La première compétition de sport automobile n’avait pas la vitesse pour enjeu mais la sécurité, la commodité et le « bon marché » des véhicules. Bettmann Archive

    Qui va pouvoir s'opposer à Toyota - déjà sacré l'an dernier - ce dimanche aux 24 Heures du Mans? Sauf casse mécanique, les voitures japonaises apparaissent comme les grandes favorites de cette 87e édition qui doit s'achever à 15 heures. Cette épreuve est l'une des trois courses les plus prestigieuses au monde avec le Grand Prix de Monaco (championnat de Formule 1) et les 500 miles d'Indianapolis (Etats-Unis). Créée en 1923, cette course d'endurance, où les pilotes se relaient jour et nuit pendant 24 heures, a été un moteur important des progrès techniques dans l'automobile.

    Retour en arrière, au temps de la toute première compétition automobile.

    Des fous roulants dans leurs drôles de machines

    À 7h55, le dimanche 22 juillet 1894, les policiers dégagent la foule massée sur le boulevard Maillot. Malgré l'heure matinale, le Tout-Paris est venu assister à la « première compétition de voitures sans chevaux » de l'histoire. Et applaudir ces fous roulants dans leurs drôles de machines, impeccablement alignées devant le restaurant Gillet. La voiture n° 4 est la première à s'élancer.

    Cet étrange attelage, composé d'une calèche tirée par un tracteur à vapeur, est piloté par le marquis Jules-Albert de Dion, 38 ans, un des pionniers de cette industrie balbutiante. Toutes les trente secondes, les concurrents se lancent en direction de Neuilly, suivis par des escouades de cyclistes qui n'ont aucun mal à les suivre : le Paris-Rouen n'est pas une course de vitesse mais d'endurance. Interdit de dépasser les 12,5 km/h, stipule le règlement concocté dans les locaux du « Petit Journal ».

    C'est ce quotidien parisien qui a lancé l'idée à sa une du 20 décembre 1893. La « promenade à l'allure réglementée », qui promet 5 000 francs au vainqueur, ne doit pas être une « course folle roulant à toute vitesse ». Mais alors, comment départager les pilotes ? Selon trois critères, édicte « le Petit Journal » : la sécurité, la commodité et le « bon marché » des véhicules.

    Dans l'esprit de Pierre Giffard, maître d'œuvre de cette première, il s'agit plutôt d'un grand coup de projecteur sur cette dernière conquête de l'homme. « Nous nous figurons déjà au siècle prochain, lorsque la voiture automotrice sera de toutes les fêtes et de tous les transports », écrit le journaliste aux pointes de moustaches bien lissées.

    Pour que la compétition ne mette aux prises que la crème des autos, « le Petit Journal » l'a jalonnée d'épreuves qualificatives.

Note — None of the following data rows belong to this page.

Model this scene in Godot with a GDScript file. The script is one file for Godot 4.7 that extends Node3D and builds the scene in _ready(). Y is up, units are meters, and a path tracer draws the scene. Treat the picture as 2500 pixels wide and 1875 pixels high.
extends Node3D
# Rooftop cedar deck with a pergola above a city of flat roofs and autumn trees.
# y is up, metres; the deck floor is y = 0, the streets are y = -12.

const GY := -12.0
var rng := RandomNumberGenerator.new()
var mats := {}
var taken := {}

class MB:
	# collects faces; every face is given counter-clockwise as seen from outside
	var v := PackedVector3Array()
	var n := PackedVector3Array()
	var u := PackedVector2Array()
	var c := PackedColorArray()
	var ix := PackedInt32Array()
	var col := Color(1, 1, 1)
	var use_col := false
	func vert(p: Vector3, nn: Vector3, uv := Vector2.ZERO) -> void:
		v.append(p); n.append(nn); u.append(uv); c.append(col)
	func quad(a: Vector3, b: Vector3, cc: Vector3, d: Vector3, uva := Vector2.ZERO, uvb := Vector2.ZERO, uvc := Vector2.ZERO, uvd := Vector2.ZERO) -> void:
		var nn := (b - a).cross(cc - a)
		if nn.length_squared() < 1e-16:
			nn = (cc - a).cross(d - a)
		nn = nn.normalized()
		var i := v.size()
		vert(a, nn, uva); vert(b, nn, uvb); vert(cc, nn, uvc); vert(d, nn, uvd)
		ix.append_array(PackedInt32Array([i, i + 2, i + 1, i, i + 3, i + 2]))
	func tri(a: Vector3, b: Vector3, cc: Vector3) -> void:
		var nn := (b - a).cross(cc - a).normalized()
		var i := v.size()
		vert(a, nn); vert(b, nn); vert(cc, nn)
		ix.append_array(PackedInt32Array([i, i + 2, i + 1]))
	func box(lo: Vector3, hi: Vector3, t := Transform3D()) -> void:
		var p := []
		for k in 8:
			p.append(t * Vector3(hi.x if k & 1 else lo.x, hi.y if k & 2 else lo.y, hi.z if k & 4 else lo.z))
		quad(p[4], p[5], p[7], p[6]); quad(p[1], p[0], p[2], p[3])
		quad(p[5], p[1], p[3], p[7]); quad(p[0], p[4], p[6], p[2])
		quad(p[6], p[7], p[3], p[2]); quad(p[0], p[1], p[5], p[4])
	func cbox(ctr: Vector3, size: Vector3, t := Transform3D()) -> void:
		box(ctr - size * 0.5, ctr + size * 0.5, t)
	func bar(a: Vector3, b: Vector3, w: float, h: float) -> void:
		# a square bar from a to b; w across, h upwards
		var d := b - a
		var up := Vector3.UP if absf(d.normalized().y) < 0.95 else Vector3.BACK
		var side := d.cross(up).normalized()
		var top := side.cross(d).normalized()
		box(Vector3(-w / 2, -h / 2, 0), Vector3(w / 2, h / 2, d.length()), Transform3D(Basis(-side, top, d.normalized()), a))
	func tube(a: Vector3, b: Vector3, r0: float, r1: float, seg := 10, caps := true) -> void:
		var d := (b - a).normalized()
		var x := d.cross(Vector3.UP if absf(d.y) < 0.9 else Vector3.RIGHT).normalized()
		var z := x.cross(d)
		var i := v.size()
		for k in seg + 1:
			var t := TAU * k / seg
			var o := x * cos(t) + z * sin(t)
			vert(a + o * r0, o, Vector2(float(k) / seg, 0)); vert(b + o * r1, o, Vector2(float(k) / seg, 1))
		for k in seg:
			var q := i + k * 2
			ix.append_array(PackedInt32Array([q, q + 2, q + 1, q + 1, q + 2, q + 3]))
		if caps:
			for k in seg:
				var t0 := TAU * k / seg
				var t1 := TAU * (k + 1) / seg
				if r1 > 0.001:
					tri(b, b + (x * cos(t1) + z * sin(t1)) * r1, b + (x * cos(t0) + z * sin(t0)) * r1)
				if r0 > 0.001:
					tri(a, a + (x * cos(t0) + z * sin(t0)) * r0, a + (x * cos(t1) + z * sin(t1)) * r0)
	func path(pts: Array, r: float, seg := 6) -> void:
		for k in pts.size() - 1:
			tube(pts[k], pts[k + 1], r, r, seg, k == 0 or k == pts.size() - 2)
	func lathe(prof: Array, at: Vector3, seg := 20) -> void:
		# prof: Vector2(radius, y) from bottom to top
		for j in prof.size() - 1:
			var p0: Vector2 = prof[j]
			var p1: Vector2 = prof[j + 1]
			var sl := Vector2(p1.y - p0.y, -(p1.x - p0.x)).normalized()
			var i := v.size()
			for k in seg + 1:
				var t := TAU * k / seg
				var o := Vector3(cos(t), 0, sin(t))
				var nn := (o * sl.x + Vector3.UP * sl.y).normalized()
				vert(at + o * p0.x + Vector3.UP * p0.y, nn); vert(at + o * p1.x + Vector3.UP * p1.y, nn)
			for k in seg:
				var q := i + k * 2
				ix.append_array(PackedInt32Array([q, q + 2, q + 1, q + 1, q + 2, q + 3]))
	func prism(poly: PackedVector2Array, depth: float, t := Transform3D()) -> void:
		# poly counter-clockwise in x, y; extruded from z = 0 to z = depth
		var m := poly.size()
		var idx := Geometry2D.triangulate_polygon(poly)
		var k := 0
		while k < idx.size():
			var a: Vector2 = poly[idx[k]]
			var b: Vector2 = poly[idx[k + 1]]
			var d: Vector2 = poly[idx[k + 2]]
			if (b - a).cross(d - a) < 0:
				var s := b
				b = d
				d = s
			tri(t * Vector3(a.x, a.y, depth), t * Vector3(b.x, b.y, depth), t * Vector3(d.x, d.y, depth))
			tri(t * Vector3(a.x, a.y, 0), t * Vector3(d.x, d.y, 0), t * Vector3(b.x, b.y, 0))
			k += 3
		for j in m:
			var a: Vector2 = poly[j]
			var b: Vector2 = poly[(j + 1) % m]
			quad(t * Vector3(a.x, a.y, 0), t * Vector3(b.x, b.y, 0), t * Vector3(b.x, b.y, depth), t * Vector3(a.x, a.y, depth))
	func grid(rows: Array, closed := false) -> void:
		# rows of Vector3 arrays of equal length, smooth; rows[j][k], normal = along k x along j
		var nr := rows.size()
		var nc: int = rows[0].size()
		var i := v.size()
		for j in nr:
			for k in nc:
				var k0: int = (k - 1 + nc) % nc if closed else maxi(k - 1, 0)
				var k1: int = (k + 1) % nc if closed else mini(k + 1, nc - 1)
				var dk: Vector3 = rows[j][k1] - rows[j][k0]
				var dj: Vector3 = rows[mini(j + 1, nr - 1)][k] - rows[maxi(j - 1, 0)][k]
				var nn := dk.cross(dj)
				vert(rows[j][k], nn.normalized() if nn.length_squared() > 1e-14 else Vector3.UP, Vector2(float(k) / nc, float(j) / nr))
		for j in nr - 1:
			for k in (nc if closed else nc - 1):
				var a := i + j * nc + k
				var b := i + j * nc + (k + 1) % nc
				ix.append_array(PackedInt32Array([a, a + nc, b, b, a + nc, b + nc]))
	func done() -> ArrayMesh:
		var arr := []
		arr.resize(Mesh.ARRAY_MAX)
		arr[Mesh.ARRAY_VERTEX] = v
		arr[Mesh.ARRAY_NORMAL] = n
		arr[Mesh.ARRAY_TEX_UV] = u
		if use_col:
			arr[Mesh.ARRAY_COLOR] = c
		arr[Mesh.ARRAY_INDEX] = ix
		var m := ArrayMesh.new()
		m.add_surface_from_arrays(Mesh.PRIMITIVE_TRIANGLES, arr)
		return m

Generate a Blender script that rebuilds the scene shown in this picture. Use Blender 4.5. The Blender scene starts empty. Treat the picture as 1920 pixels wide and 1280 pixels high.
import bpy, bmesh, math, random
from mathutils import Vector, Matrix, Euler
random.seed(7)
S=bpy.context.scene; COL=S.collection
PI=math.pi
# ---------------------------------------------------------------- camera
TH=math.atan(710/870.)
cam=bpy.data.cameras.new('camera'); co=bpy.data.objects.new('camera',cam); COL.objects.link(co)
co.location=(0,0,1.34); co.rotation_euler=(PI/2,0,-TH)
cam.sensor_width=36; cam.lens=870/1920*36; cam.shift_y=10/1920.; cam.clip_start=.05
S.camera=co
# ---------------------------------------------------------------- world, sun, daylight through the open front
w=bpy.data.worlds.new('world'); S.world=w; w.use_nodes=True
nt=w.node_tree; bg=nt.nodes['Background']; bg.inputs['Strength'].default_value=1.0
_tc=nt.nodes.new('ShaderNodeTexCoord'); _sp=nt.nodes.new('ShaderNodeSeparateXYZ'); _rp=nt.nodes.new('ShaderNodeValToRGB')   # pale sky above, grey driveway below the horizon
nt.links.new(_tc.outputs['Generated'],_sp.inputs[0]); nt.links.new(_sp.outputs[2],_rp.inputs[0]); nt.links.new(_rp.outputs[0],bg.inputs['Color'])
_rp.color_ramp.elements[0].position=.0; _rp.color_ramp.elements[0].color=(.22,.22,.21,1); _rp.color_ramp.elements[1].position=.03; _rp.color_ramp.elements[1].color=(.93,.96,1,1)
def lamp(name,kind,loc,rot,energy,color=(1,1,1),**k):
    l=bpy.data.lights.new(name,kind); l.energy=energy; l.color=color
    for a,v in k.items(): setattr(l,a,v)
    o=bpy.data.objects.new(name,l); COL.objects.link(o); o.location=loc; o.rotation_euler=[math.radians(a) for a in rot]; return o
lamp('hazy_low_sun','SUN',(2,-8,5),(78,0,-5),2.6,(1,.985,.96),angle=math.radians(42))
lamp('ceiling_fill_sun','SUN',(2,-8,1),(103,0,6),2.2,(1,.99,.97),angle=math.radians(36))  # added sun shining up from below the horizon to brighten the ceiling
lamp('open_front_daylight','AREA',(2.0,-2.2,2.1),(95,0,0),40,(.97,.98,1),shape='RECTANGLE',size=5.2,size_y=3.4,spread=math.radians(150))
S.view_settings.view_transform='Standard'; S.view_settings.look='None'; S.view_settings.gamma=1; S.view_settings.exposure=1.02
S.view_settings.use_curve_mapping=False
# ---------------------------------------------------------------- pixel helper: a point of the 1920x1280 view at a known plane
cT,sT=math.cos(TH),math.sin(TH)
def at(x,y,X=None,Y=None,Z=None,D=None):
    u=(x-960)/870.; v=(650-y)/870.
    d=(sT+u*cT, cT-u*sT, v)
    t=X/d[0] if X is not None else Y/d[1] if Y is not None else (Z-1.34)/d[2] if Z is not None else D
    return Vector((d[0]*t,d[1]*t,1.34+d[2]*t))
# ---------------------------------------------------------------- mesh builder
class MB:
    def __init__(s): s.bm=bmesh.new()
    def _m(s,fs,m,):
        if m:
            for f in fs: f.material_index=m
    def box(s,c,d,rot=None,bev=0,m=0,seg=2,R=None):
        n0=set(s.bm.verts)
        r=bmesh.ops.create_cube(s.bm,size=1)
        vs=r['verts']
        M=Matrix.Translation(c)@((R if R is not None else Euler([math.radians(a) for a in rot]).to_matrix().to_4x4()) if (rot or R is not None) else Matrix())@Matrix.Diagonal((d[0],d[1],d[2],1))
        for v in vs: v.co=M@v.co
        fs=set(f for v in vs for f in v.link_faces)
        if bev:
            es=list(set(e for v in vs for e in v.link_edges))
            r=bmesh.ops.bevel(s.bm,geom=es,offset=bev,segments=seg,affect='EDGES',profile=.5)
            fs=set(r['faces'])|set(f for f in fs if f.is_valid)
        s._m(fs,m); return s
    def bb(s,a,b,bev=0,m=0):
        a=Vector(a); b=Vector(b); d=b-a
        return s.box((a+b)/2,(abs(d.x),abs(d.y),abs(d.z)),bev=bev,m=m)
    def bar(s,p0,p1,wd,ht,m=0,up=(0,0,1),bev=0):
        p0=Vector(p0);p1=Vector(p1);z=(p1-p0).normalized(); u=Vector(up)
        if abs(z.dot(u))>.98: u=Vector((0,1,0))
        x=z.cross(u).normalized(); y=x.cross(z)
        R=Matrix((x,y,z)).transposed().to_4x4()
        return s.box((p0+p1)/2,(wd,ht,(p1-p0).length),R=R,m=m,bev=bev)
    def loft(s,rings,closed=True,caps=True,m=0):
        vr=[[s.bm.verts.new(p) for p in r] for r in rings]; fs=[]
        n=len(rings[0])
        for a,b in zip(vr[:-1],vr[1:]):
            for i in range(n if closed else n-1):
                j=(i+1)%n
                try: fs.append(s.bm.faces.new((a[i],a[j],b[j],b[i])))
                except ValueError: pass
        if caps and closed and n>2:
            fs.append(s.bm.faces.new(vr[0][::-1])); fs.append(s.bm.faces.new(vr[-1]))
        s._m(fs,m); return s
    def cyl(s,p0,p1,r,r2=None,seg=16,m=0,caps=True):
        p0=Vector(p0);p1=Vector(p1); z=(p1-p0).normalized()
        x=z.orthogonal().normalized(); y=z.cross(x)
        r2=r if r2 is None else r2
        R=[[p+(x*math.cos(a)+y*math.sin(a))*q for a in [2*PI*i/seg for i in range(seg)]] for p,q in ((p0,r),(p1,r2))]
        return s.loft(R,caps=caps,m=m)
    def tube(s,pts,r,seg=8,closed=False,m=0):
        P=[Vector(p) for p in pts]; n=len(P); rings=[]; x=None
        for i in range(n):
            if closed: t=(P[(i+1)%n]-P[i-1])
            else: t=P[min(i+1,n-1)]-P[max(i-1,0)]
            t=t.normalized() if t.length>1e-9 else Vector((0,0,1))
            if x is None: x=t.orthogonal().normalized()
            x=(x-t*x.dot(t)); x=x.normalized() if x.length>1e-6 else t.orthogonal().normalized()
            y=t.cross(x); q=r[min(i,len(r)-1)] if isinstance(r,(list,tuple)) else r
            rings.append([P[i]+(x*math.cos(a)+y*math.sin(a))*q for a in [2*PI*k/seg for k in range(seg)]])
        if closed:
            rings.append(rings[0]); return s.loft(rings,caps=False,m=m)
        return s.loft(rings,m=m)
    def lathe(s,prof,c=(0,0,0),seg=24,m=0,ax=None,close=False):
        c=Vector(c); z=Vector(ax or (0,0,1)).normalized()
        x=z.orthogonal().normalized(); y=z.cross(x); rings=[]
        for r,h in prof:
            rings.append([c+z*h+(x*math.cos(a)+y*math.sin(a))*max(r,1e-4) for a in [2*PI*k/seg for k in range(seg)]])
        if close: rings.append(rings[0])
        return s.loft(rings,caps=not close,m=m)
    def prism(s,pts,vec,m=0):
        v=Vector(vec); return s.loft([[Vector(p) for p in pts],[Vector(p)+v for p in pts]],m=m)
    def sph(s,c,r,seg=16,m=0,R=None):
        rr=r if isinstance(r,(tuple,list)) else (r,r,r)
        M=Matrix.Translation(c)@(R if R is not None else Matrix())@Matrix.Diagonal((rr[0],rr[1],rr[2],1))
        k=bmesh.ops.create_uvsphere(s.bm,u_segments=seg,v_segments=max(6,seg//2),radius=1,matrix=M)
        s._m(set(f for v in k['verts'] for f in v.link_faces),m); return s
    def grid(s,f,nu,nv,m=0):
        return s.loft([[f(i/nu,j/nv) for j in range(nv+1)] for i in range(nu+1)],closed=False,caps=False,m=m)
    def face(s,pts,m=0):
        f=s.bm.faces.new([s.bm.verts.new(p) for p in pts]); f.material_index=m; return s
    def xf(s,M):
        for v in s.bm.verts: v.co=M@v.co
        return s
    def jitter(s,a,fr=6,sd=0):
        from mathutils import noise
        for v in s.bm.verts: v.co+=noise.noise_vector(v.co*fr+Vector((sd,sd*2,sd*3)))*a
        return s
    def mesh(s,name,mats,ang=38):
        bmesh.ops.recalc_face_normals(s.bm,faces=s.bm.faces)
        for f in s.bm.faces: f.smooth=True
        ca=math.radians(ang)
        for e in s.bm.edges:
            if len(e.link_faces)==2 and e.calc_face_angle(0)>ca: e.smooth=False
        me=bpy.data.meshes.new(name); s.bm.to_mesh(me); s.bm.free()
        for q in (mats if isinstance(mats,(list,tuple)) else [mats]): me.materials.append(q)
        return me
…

Le dimanche 22, il ne reste que vingt et une autos sur les 102 inscrites. Le match se résume en un affrontement entre deux types d'énergie : le pétrole contre la vapeur.

    Et c'est la seconde catégorie qui tient la corde. Après 2h45 de routes poussiéreuses et cabossées, la n° 4 du marquis de Dion arrive à Mantes-la-Jolie, où pilotes et membres du jury doivent déjeuner. Certaines ont déjà abandonné, comme la 44, victime, selon le compte rendu du « Petit journal », de « l'ignoble route » de Nanterre.

    Le pétrole l'emporte sur la vapeur

    À 17h40, la voiture n° 4 est encore la première à atteindre le Champ-de-Mars, à Rouen. Le marquis a bouclé les 126 km en 6h48, mais il a la désagréable surprise d'apprendre, le lendemain, son déclassement : deuxième derrière une Peugeot et une Panhard & Levassor, premières ex aequo. Pourquoi ? Le jury a estimé que ce n'était pas très pratique d'embarquer un mécanicien pour alimenter le moteur en charbon ! D'ailleurs, les six autres voitures à vapeur engagées ont jeté l'éponge en route. Au contraire des 14 « pétrolettes », qui déboulent toutes intactes à l'arrivée, même très tard (22h10) pour la n° 18 de l'Anglais Ernest Archdeacon.

    Jules-Albert de Dion, qui organisera en 1895 la première course de vitesse, plus de 1 000 km aller-retour entre Paris et Bordeaux, prendra sa revanche lors des élections législatives de 1900. Giffard, qui se présente sous l'étiquette du Parti républicain à Yvetot (Seine-Inférieure), échoue de peu après une rouerie du puissant marquis.

    Ce dernier — aussi anti-dreyfusard que le journaliste est un soutien du capitaine — a fait distribuer dans cette région d'élevage le livre que Pierre Giffard a publié l'année précédente à la gloire de l'automobile. Son titre ? « La Fin du cheval ».

    Bien plus tard au Mans, un défilé de stars

    Avril 1970, Steve McQueen pendant les 24 heures du Mans./AFP
    Avril 1970, Steve McQueen pendant les 24 heures du Mans./AFP Bettmann Archive

    La célébrité des 24 heures du Mans doit autant à son ancienneté (1923) qu'aux drames dont elle a été le théâtre (le 11 juin 1955, une Mercedes s'envole dans le public, tuant 81 spectateurs) mais aussi à la pluie de stars que le circuit sarthois a accueillie.

    L'acteur américain Steve McQueen, alias « the king of cool », passionné de bolides, manque de s'y tuer à 300 km/h lors du tournage de « Le Mans » (1971). Paul Newman, qui quitte parfois les studios pour assouvir sa passion, se classe 2e des « 24 heures » en 1979 au volant d'une Porsche 935.

    Neveu d'un grand pilote des années 1950, Jean-Louis Trintignant a participé à l'édition suivante mais abandonnera après 17 heures de course suite à une casse.

    Plus récemment, Jackie Chan et Patrick Dempsey, le « Dr Mamour » de « Grey's Anatomy », s'y sont - entre autres - distingués.